Цветаева тоже несла свои рукописи через границы — не географические, а временные, политические. И многие из них не дошли. Но то, что дошло, — это уже чудо.
Почему она не сожгла всё сама
Вопрос, который не даёт покоя: почему Цветаева не уничтожила архив сама? Она же видела, что творится.
Она знала, что её стихи — это риск для всех, кто рядом. Почему не сожгла, как Гоголь, как Кафка просил (но не успел)?
Ответ, кажется, прост: она не могла. Для Цветаевой стихи были не просто текстами — они были доказательством, что она существовала. Что она любила, страдала, думала, жила.
Сжечь их — значит стереть себя. А она, при всей своей склонности к саморазрушению, хотела остаться. Не в жизни — в жизни она уже не надеялась, — но в литературе. В памяти. В чужих глазах, которые когда-нибудь прочтут.
Поэтому она прятала. Раздавала, рассылала, закапывала. Превращала свой архив в партизанский отряд, который должен был пережить её.
И он пережил. Не весь, но достаточно, чтобы мы сегодня знали: Цветаева — это не просто имя в учебнике, это голос, который звучит сквозь время, сквозь смерть, сквозь забвение.
Литература как контрабанда
История с рукописями Цветаевой — это история о том, как литература становится контрабандой. В нормальном мире книги издают, читают, обсуждают. В ненормальном — их прячут, как героин или оружие. И люди идут на риск, чтобы их сохранить.
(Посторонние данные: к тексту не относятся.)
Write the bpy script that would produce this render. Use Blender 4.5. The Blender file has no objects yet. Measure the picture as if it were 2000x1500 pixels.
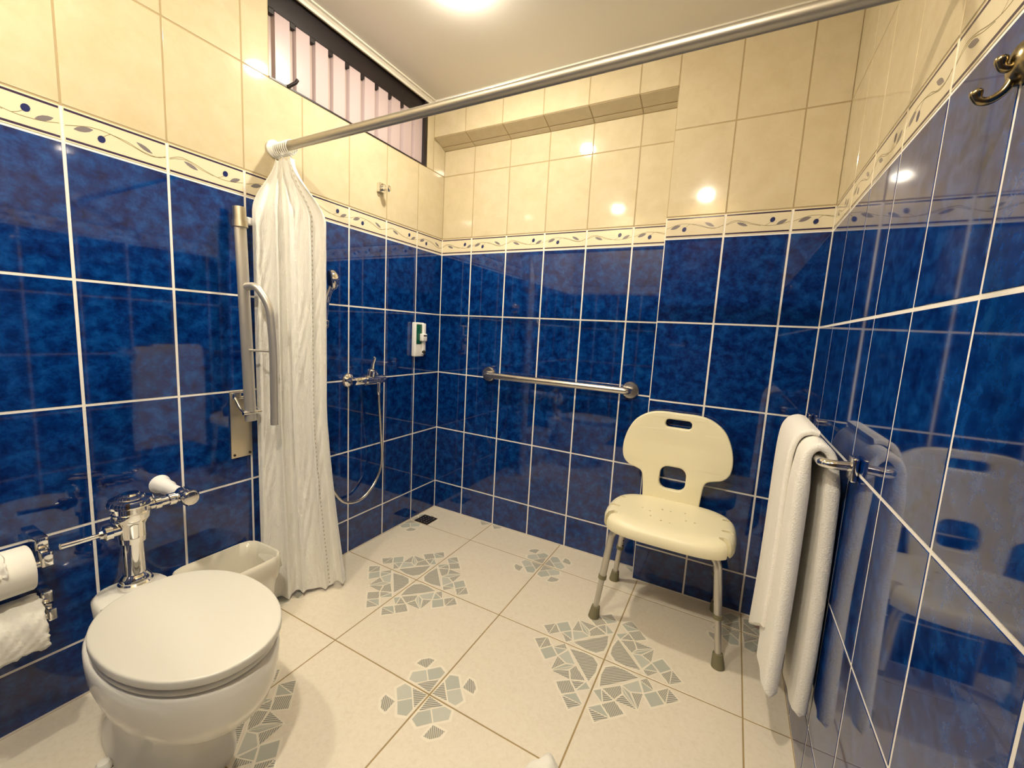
import bpy, bmesh, math, random
from mathutils import Vector, Matrix
random.seed(7)
scene = bpy.context.scene
COL = scene.collection
PI = math.pi

# ------------------------------------------------------------------ camera
cam_d = bpy.data.cameras.new('camera')
cam_d.sensor_width = 36.0
cam_d.lens = 808.85 / 2000 * 36
cam_d.clip_start = 0.02
cam = bpy.data.objects.new('camera', cam_d)
cam.location = (1.5064, -1.9157, 1.0781)
cam.rotation_euler = (math.radians(82.741), math.radians(-3.071), math.radians(28.343))
COL.objects.link(cam)
scene.camera = cam

# ------------------------------------------------------------------ light
LAMP_A = (0.575, -0.675)      # ceiling lamp over the shower
LAMP_B = (0.45, -1.93)       # ceiling lamp over the toilet
LAMP_FILL = (1.18, -1.95)       # added fill lamp near the door, brightens the right side
LAMP_A_STRENGTH = 880.0
LAMP_B_STRENGTH = 560.0
LAMP_FILL_STRENGTH = 1150.0
LAMP_COLOR = (1.0, 0.90, 0.73)
world = bpy.data.worlds.new('world')
scene.world = world
world.use_nodes = True
world.node_tree.nodes['Background'].inputs[0].default_value = (0.9, 0.75, 0.72, 1)
world.node_tree.nodes['Background'].inputs[1].default_value = 0.25
scene.view_settings.view_transform = 'Standard'
scene.view_settings.look = 'None'
scene.view_settings.exposure = 0.50
scene.view_settings.gamma = 1.0
scene.view_settings.use_curve_mapping = False

# ------------------------------------------------------------------ room dimensions (metres)
W = 1.760            # right wall
DP = 0.0948          # pilaster in front of the niche wall
YF = -2.12           # wall behind the camera
ZB, ZB2 = 1.481, 1.566   # border strip
ZR = [0.0, 0.1654, 0.4934, 0.8214, 1.1494, ZB]
ZG = 1.896           # joint between the two cream rows
ZT = 2.205           # top of the tiling
ZC = 2.225           # ceiling
TW = 0.2145
XP = 1.2056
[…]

Садовской в подвале церкви, Лебедевы в Париже, эсеры, везущие «Поэму о Царской Семье» в Амстердам, — все они были контрабандистами смыслов.
Они знали, что эти бумаги опасны. Но они знали и другое: что без них мир станет беднее. Что потерять Цветаеву — это потерять часть того, что делает нас людьми.
Сегодня мы живём в мире, где архивы хранятся в облаках, где любой текст можно скопировать за секунду. Но тогда архив был один — физический, хрупкий, смертный. И его нужно было спасать руками, телом, жизнью.
Цветаева не спасла себя. Но она спасла свои стихи. И в этом её последний, самый горький триумф: она проиграла жизни, но выиграла у смерти. Потому что мы до сих пор читаем её, цитируем, спорим о ней. А соседи, которых она боялась, давно забыты. Даже имён не осталось.